Mariachiara Croce ha scritto benissimo che “le infrastrutture basate sulla tecnologia blockchain, sebbene permettano a chiunque di visionare le transazioni effettuate dagli altri nodi della rete, verificandone l’importo e individuando gli indirizzi dell’ordinante e del beneficiario, non consentono, tuttavia, di risalire all’identità dei singoli users” e dunque “a rendere particolarmente attraente la valuta virtuale agli occhi degli investitori è la perfetta fusione dei vantaggi della moneta reale e di quelli della moneta elettronica in essa riscontrabile.
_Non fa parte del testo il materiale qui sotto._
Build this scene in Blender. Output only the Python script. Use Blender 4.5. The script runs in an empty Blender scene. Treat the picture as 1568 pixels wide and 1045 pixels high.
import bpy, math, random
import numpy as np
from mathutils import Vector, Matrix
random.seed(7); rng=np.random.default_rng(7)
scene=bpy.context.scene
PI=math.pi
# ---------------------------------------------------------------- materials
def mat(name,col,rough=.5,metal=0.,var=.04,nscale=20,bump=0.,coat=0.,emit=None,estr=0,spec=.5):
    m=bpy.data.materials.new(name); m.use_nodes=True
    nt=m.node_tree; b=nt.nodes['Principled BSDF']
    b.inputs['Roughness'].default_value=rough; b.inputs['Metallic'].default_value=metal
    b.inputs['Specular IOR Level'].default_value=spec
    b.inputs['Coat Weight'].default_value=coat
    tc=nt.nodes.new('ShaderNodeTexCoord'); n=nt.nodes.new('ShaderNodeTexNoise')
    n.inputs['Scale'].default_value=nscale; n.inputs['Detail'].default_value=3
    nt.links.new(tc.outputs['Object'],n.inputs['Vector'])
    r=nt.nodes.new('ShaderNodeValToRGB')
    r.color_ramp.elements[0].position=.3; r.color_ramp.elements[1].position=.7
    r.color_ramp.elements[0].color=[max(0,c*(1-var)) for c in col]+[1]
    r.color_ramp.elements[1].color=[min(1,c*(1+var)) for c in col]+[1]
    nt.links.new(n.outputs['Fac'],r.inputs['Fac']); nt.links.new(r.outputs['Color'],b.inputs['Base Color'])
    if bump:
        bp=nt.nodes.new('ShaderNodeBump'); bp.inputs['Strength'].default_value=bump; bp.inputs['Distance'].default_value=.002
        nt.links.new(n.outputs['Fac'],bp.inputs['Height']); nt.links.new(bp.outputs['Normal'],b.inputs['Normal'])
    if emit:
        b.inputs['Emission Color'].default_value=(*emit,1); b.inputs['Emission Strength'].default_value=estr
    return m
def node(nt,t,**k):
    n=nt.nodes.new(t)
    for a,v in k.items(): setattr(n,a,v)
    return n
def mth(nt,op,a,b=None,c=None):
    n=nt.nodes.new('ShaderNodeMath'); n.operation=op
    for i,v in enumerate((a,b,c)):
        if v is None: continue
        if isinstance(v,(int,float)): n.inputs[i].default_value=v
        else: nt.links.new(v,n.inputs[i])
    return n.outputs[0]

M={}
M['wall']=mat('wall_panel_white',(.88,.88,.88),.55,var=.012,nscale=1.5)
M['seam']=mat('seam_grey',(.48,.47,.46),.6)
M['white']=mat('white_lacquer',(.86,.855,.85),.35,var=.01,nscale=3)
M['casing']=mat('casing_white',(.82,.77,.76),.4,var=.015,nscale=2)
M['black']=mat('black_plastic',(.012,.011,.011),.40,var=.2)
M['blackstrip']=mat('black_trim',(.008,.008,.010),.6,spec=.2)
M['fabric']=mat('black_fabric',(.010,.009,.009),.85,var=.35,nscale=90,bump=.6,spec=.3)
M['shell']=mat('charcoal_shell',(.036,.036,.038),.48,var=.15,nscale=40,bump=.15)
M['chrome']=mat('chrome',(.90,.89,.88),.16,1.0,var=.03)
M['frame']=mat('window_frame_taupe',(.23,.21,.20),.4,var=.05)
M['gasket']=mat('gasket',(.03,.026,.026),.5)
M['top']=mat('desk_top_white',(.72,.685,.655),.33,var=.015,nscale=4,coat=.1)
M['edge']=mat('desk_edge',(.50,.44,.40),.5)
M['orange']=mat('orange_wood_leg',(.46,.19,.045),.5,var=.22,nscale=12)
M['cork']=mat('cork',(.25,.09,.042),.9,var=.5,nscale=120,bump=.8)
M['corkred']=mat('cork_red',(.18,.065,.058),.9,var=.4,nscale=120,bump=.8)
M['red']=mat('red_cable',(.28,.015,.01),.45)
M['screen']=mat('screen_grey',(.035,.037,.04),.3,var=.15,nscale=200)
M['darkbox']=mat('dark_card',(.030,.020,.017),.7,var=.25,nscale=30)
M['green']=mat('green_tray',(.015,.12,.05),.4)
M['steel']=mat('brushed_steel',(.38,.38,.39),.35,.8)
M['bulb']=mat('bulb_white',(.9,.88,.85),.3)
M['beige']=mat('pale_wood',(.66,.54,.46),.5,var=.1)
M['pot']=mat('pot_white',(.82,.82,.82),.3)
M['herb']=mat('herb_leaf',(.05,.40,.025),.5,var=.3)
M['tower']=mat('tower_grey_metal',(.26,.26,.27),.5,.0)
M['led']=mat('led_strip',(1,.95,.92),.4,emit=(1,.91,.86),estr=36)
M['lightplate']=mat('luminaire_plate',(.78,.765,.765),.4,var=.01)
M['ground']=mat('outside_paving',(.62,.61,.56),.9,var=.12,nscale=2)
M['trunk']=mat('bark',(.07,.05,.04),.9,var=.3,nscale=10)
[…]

Come la moneta fisica, essa è accessibile a chiunque, ha carattere anonimo ed è agevolmente trasferibile; come la moneta elettronica, consente di effettuare agevolmente pagamenti a distanza e garantisce transazioni rapide e a basso costo” [da “Cyberlaundering e valute virtuali. La lotta al riciclaggio nell’era della distributed economy”, in Sistema Penale 4/2021].
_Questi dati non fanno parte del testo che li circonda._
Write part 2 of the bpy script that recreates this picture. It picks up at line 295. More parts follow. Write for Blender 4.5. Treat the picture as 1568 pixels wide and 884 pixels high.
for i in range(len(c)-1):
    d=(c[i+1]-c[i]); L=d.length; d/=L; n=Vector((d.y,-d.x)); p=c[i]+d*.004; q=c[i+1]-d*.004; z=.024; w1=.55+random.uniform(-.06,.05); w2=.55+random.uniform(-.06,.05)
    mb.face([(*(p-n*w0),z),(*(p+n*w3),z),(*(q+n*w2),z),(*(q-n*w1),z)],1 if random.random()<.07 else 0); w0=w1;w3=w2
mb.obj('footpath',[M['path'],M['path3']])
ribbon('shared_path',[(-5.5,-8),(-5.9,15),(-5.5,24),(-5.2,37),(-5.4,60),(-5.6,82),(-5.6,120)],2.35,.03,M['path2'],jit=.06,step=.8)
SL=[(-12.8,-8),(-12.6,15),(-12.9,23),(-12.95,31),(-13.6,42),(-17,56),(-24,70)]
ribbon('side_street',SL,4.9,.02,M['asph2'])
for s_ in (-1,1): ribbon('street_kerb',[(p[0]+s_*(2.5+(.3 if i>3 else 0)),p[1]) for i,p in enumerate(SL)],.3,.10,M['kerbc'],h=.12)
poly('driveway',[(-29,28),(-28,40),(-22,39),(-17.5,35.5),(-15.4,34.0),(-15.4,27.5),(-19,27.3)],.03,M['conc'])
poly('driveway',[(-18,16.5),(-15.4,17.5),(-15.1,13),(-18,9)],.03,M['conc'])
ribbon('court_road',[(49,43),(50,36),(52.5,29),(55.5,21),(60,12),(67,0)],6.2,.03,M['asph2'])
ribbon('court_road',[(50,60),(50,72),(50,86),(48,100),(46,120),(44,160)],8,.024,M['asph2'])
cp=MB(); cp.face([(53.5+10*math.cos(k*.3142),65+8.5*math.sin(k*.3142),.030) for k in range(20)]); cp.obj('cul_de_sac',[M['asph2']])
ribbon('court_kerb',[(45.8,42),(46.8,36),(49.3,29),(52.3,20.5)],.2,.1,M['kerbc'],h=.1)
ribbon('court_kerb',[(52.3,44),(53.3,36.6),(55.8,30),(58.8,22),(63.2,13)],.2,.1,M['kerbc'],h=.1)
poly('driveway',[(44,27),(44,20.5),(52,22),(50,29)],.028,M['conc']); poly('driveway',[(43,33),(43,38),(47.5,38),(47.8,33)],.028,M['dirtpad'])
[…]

In sintesi, possiamo dire che – in linea coi regolatori di altri Stati e nel rispetto dei suoi compiti e poteri – la Consob si è mossa sul fronte dove maggiore è il rischio per i risparmiatori di esporsi a perdite altissime senza avere potuto studiare i meccanismi che regolavano gli investimenti e scegliere consapevolmente.

Tuttavia, l’acquisto di criptovalute è considerato dai regolatori come fonte di rischi per chi lo pratica. Un’avvertenza della Banca d’Italia del 2015 ne indica una lunga serie: carenza di informazioni, assenza di tutele legali e contrattuali, assenza di forme di controllo e vigilanza, assenza di forme di tutela o garanzia delle somme depositate, rischi di perdita permanente della moneta a causa di malfunzionamenti, attacchi informatici, smarrimento, accettazione su base volontaria, elevata volatilità del valore, ecc.

Conclusioni

La conversione di euro in criptovalute non è soltanto rischiosa per l’utente secondo le indicazioni della Banca d’Italia; espone lo Stato e la collettività a rischi di evasione fiscale e di riciclaggio di denaro sporco. Questo, però, non pare un tema che riguardi in modo particolare soggetti come Binance. Quest’ultimo, come visto, è sia Exchange Provider che Wallet Provider. In base al D.lgs. 90/2017, entrambe le categorie di soggetti sono già tenute a rispettare le norme antiriciclaggio, tant’è vero che Binance per conformarvisi ha adottato sia un regolamento per gli utenti che soluzioni tecnologiche a supporto. Ciò non significa che il problema non esista; significa, però, che il sistema si è già dotato di strumenti che permettono di monitorare la criptovaluta e di seguirla. Il vero nodo è l’anonimato degli utenti. Il riciclaggio di denaro proveniente da attività illecite mediante conversione in criptovalute è praticato da sconosciuti magari invisibili che sanno come operare nel contesto, movimentando valuta virtuale fra più indirizzi o servendosi di prestanome: una versione “smanettona” del commercialista Titta Di Girolamo de “Le conseguenze dell’amore” di Paolo Sorrentino. Bravi a comprare le criptovalute (anche su Exchange), a “lavare” il denaro sporco attraverso passaggi non tracciati e a permetterne un reimpiego “sicuro”, pagati a percentuale.

Anche su questo fronte, però, le cose si muovono. Entro l’11 gennaio 2022, sarà presentata la prima relazione sull’attuazione della direttiva 2018/843/UE, corredata, se necessario, di proposte legislative, eventualmente anche per quanto concerne le valute virtuali, il conferimento dei poteri di istituire e mantenere una banca dati centrale in cui siano registrate le identità degli utenti e gli indirizzi dei portafogli e a cui possano accedere le FIU, e i moduli di autodichiarazione per gli utenti delle valute virtuali e per migliorare la cooperazione tra gli uffici per il recupero dei beni degli Stati membri dell’UE e un’applicazione basata sul rischio delle misure in caso di rapporti d’affari con persone politicamente esposte.

L’impressione, però, è che l’attenzione dei poteri pubblici alle criptovalute e il tentativo di arginarne gli usi illeciti vedrà un’escalation. Magari non accadrà con Binance, ma un giorno la Consob potrebbe decidere di oscurare un sito di Exchange, inibendo di fatto non solo il collocamento di “derivatives” e di “Stock Token”, ma anche il cambio online fra valute e criptovalute. La sfida fra gli Stati e questo nuovo mondo di moneta virtuale, globale e apparentemente impermeabile alla sovranità statale, è appena iniziata.